In light of the muddled form and intention of his earlier effort, “Low Tide on Grand-Pré” becomes clear evidence of significant maturation of the poet's eye and the poet's voice. A new-found confidence in lyric effect is matched by an increased trust in intuitive awareness of the presence and importance of dimensions of reality that lie beyond the empirical. In the context of the poem, this awareness is presented as a remembered thing, implicitly lamented as a moment now gone, but the effect of the lyric itself (the record of memory if you wish) is to recreate that intimate moment for the perceptive reader. The medium here is art not nature and perception functions in imagination rather than through memory, but the proof of a forceful reality that transcends the empirical rests in the lyric effect of the poem. The poem is the imaginative gateway the poet offers the reader as evidence of the ideal world which intuitively he knows lies all around him in nature and in his art.

Notes

  1. Noted by J. R. Sorfleet, “Transcendentalist, Mystic, Evolutionary Idealist: Bliss Carman, 1886-1894,” in Colony and Confederation, ed. G. Woodcock (Vancouver: Univ. of British Columbia Press, 1974), pp. 189-210. Full text of the letter is in Letters of Bliss Carman, ed. H. P. Gundy (Kingston/Montreal: McGill-Queen's Univ. Press, 1981), pp. 189-191.

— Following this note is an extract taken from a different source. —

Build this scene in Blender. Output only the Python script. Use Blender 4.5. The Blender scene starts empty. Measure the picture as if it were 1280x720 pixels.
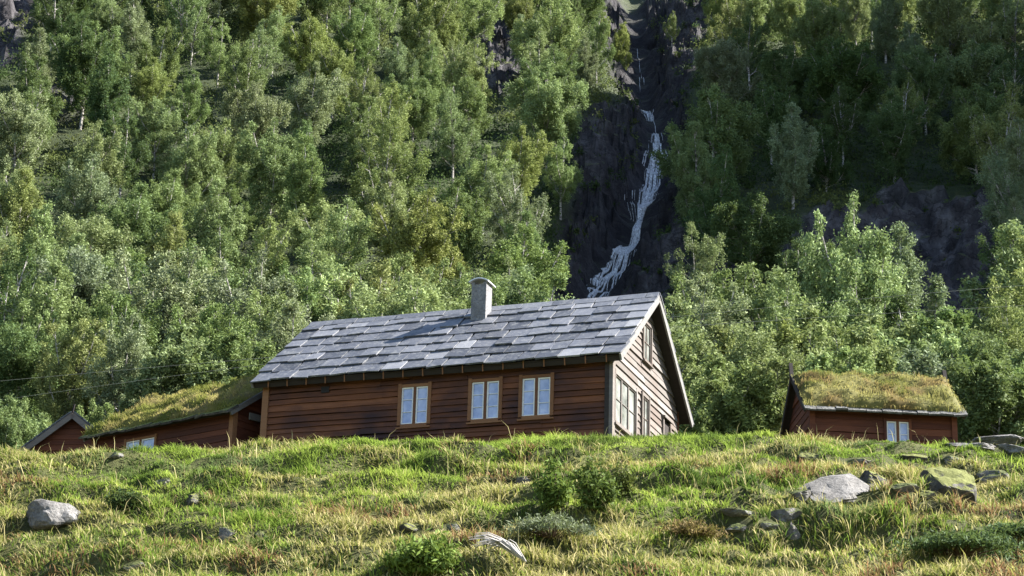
import bpy, math, random
import numpy as np
from mathutils import Matrix, Vector
rng = np.random.default_rng(11); random.seed(11)
scene = bpy.context.scene
COL = scene.collection
PI = math.pi

# ------------------------------------------------------------------ camera
FPX, PITCH, ROLL = 2659.079, 0.32616, 0.02947
Fv = np.array([0, math.cos(PITCH), math.sin(PITCH)]); R0 = np.array([1., 0, 0]); U0 = np.cross(R0, Fv)
Rv = math.cos(ROLL)*R0 + math.sin(ROLL)*U0
Uv = -math.sin(ROLL)*R0 + math.cos(ROLL)*U0
def ray(px, py): return Fv + (px-640)/FPX*Rv + (360-py)/FPX*Uv
def aty(px, py, y):
    d = ray(px, py); return d*y/d[1]
def project(P):
    P = np.atleast_2d(P); d = P@Fv
    return 640+FPX*(P@Rv)/d, 360-FPX*(P@Uv)/d
cd = bpy.data.cameras.new('camera'); cam = bpy.data.objects.new('camera', cd); COL.objects.link(cam)
cd.sensor_width = 36; cd.lens = FPX/1280*36; cd.clip_start = .5; cd.clip_end = 3000
M = Matrix.Identity(4)
for i in range(3):
    M[i][0] = Rv[i]; M[i][1] = Uv[i]; M[i][2] = -Fv[i]
cam.matrix_world = M
scene.camera = cam

# ------------------------------------------------------------------ noise
_lat = rng.random((256, 256))
def vnoise(x, y, seed=0):
    x = np.asarray(x, float)+seed*17.31; y = np.asarray(y, float)+seed*9.77
    xi = np.floor(x).astype(int); yi = np.floor(y).astype(int)
    fx = x-xi; fy = y-yi
    fx = fx*fx*(3-2*fx); fy = fy*fy*(3-2*fy)
    a = _lat[xi & 255, yi & 255]; b = _lat[(xi+1) & 255, yi & 255]
    c = _lat[xi & 255, (yi+1) & 255]; d = _lat[(xi+1) & 255, (yi+1) & 255]
    return (a*(1-fx)+b*fx)*(1-fy)+(c*(1-fx)+d*fx)*fy
def fbm(x, y, o=4, seed=0):
    s = 0; a = .5; t = 0
    for k in range(o):
        s = s+a*vnoise(x*2**k, y*2**k, seed+k*3); t += a; a *= .5
    return s/t*2-1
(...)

  2. Sorfleet identifies June 1886 as the date at which “Low Tide on Grand-Pré” was written. He appears to be unaware of the first published version and that it is substantially different from that published in the Atlantic in March 1887.

  3. Avon is the name of the river that runs past Windsor and into the Minas Basin at the eastern end of the Bay of Fundy. While historically related to the Acadian Expulsion, it carries none of the literary connotations invested in Grand-Pré by Longfellow's poem Evangeline.

  4. King's College Record 78 (October 1886): 5-6.

  5. Donald Stephens, Bliss Carman (New York: Twayne, 1966), pp. 42-43.

  6. See Sorfleet, p. 190.

  7. Royce was the author of The Religious Aspects of Philosophy (Boston, 1885; rpr. New York: Harper, 1958) which had deeply impressed Carman before he went to Harvard. See Sorfleet, p. 194.

… For the 1893 printing of “Low Tide on Grand-Pré,” Carman returned to the indention pattern of the stanza form used in “Low Tide on Avon.”